By Rick James, Principal Consultant at INTRAC.

Chiku Malunga, our friend and colleague for more than 18 years died from kidney failure in Malawi over the weekend. He was just in his mid-40s and leaves a wife and two teenage girls.

In Chichewa they would aptly say, ‘We have no words’.

Chiku MalungaChiku was a man of words. His stated goal in work was “to promote the African indigenous wisdom (in proverbs, folktales and indigenous concepts) as a tool for enhancing modern life”. A prolific writer, he shared his passion in his many books (http://www.cadeco.mw/books.html). He co-edited the NGO Management Handbook with Alan Fowler. With INTRAC he published papers that shaped our thinking around integrating culture in change: Learning Leadership Development from African Cultures and Using African Proverbs in Organisational Capacity Building.

But Chiku was more than just a writer. He consulted for more than 100 organisations in 26 countries across Africa and indeed the rest of the world. Through his leadership development work, people across the continent looked up to him as a mentor and example. A few years ago he spent some months with us at INTRAC in Oxford and people remember how easily his warm and humorous personality fitted in. The Communications Manager said “Chiku was one of my favourite consultants I have worked with in all my time at INTRAC.”

Chiku was a man of passion – he had a fire burning within him to see Africans love, respect and use their indigenous heritage to promote meaningful change. He was also a man of humility and deep Christian faith. I have on my desk a raw draft of a planned book entitled ‘The Spiritual Organisation’ in which he encourages the reader to look for spiritual solutions in dis-spirited organisations where morale is low. He writes: “Spirituality sustains our relationships and performance”.

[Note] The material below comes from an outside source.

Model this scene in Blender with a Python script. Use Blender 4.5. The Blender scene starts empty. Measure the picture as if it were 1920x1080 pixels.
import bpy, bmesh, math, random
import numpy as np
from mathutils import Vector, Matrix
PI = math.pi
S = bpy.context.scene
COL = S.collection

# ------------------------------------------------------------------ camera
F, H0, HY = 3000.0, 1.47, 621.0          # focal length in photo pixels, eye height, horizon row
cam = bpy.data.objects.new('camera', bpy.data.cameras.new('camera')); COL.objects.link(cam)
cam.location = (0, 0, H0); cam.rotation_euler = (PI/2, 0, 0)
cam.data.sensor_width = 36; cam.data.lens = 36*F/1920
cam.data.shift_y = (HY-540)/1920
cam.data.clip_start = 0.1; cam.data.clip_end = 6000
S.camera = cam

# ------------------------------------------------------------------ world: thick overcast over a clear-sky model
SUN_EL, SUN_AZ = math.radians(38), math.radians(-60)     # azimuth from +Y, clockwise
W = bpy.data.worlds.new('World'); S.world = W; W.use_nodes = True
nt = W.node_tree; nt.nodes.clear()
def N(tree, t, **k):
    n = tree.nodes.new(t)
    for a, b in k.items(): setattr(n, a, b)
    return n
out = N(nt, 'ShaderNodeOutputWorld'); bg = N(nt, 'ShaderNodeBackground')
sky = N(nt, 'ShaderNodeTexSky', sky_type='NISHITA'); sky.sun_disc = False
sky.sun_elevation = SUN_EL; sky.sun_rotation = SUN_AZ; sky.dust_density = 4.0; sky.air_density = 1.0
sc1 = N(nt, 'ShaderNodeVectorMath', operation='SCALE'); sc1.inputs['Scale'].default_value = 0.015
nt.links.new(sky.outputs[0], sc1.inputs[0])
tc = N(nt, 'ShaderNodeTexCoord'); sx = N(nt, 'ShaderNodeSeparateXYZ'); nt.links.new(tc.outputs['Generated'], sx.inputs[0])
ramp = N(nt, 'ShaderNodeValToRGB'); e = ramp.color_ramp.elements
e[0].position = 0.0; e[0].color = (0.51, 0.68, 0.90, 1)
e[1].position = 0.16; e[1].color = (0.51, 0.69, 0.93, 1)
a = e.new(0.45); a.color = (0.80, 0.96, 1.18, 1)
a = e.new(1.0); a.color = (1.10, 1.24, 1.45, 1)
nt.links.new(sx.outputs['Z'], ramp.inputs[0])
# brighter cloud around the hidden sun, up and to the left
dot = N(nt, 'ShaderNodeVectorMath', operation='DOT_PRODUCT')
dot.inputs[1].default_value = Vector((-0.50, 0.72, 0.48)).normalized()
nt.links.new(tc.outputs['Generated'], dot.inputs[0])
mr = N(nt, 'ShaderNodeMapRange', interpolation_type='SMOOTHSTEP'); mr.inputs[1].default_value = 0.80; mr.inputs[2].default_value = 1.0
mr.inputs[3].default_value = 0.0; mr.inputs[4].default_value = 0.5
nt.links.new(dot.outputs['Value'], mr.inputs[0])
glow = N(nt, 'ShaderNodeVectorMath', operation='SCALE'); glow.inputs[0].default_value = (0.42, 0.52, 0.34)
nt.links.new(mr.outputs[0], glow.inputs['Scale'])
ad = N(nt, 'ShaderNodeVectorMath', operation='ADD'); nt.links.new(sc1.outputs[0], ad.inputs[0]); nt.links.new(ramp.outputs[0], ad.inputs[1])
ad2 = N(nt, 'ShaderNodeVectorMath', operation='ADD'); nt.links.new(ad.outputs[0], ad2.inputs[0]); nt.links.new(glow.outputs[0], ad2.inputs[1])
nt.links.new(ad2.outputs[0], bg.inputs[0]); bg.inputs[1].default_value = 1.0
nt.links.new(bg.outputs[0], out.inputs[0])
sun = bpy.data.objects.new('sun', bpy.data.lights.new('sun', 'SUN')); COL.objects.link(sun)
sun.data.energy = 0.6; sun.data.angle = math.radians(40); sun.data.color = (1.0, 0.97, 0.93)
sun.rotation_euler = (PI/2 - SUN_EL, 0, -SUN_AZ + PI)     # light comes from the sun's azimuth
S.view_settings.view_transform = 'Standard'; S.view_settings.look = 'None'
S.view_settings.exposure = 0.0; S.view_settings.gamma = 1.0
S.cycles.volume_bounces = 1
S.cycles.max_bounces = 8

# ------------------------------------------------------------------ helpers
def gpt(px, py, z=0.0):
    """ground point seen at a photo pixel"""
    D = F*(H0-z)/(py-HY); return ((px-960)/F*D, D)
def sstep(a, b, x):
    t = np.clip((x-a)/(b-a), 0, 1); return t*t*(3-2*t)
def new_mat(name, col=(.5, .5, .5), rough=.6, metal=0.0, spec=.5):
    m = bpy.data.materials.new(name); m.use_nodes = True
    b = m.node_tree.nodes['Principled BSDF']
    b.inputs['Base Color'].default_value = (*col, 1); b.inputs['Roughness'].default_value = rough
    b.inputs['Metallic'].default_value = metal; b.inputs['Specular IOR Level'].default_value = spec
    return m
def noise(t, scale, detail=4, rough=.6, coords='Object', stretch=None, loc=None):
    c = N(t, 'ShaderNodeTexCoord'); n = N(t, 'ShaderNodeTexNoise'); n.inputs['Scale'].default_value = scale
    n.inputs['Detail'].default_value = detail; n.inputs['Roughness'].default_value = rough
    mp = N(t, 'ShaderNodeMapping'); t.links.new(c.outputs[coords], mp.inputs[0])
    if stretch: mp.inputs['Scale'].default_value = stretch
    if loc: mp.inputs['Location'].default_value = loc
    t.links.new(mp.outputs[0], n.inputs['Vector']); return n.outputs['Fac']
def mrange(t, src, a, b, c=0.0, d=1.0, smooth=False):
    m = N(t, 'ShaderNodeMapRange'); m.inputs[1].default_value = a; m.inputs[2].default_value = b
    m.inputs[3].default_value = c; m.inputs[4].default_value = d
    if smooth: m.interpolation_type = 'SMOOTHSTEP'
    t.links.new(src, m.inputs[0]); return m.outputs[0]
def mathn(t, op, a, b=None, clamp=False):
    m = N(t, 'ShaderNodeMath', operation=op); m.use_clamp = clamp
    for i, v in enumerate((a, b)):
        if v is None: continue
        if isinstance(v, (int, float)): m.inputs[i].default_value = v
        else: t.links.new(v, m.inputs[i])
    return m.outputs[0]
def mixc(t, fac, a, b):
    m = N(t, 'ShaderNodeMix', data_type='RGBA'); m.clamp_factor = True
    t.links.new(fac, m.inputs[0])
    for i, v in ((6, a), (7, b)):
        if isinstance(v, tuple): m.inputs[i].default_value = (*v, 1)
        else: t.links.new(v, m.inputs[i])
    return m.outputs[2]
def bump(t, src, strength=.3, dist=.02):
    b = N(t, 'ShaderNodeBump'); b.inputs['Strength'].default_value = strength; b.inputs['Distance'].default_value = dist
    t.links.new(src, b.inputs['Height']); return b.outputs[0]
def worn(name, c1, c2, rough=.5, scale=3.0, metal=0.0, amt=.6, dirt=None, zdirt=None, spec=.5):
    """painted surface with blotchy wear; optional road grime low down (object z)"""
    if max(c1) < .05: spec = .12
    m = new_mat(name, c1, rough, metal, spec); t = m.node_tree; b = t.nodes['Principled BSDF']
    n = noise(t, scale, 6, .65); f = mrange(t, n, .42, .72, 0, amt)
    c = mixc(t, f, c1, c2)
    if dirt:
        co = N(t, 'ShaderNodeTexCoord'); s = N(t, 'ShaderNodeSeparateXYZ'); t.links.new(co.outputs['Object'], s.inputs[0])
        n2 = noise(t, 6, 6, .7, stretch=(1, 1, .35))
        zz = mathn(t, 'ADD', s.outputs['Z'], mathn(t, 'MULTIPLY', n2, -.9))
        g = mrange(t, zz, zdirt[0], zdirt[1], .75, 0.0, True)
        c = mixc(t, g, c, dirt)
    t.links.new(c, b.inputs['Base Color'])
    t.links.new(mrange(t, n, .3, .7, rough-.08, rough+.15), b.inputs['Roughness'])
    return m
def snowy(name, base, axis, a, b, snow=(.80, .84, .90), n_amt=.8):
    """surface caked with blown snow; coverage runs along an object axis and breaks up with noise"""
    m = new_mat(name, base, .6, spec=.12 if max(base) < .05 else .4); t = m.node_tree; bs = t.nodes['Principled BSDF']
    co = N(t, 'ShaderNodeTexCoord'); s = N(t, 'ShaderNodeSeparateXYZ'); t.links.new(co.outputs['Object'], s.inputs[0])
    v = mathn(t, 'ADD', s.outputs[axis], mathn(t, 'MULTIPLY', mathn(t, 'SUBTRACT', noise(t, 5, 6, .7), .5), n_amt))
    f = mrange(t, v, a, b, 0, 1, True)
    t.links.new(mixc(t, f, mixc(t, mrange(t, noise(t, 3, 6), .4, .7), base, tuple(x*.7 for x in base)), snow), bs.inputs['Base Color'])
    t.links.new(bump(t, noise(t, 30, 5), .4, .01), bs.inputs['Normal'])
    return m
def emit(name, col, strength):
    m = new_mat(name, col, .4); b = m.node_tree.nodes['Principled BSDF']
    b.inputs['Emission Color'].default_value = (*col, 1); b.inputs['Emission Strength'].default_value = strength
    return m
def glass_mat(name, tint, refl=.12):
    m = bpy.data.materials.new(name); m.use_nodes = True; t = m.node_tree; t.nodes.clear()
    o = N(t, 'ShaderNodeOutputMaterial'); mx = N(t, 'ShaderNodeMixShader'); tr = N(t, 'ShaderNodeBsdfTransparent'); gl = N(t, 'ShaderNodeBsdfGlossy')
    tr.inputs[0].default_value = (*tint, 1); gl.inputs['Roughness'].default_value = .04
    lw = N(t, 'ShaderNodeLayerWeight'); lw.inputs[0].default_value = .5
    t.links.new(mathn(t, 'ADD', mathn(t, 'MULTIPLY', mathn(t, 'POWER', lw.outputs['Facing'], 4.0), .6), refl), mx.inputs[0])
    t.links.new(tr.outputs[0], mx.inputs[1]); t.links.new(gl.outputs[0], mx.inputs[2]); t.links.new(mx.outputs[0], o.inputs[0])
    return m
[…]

But despite his PhD, his books, his international reputation, Chiku was first and foremost a family man. In his almost prophetic blog ‘Big questions of life’ Chiku encouraged people to focus on relationships above all else. After a near-death car accident in 2013 he wrote:

I realized that I invest a lot of time, energy and resources where I can easily be replaced (there are many OD practitioners, writers, conference speakers) but I am the only father to my daughters, the only husband to my wife and the only Chiku to my mother. As a result I have reorganized my values and priorities. I have vowed that from now on I will invest most of my time where it really matters”.

If he was here today, I am sure he would ask us the question he asked himself: “If this is the end, what would I be most satisfied about my life and what would I regret most?” He would encourage us to stop, to take stock and to focus on the most important relationships in our lives. Let that relationship focus be his lasting legacy.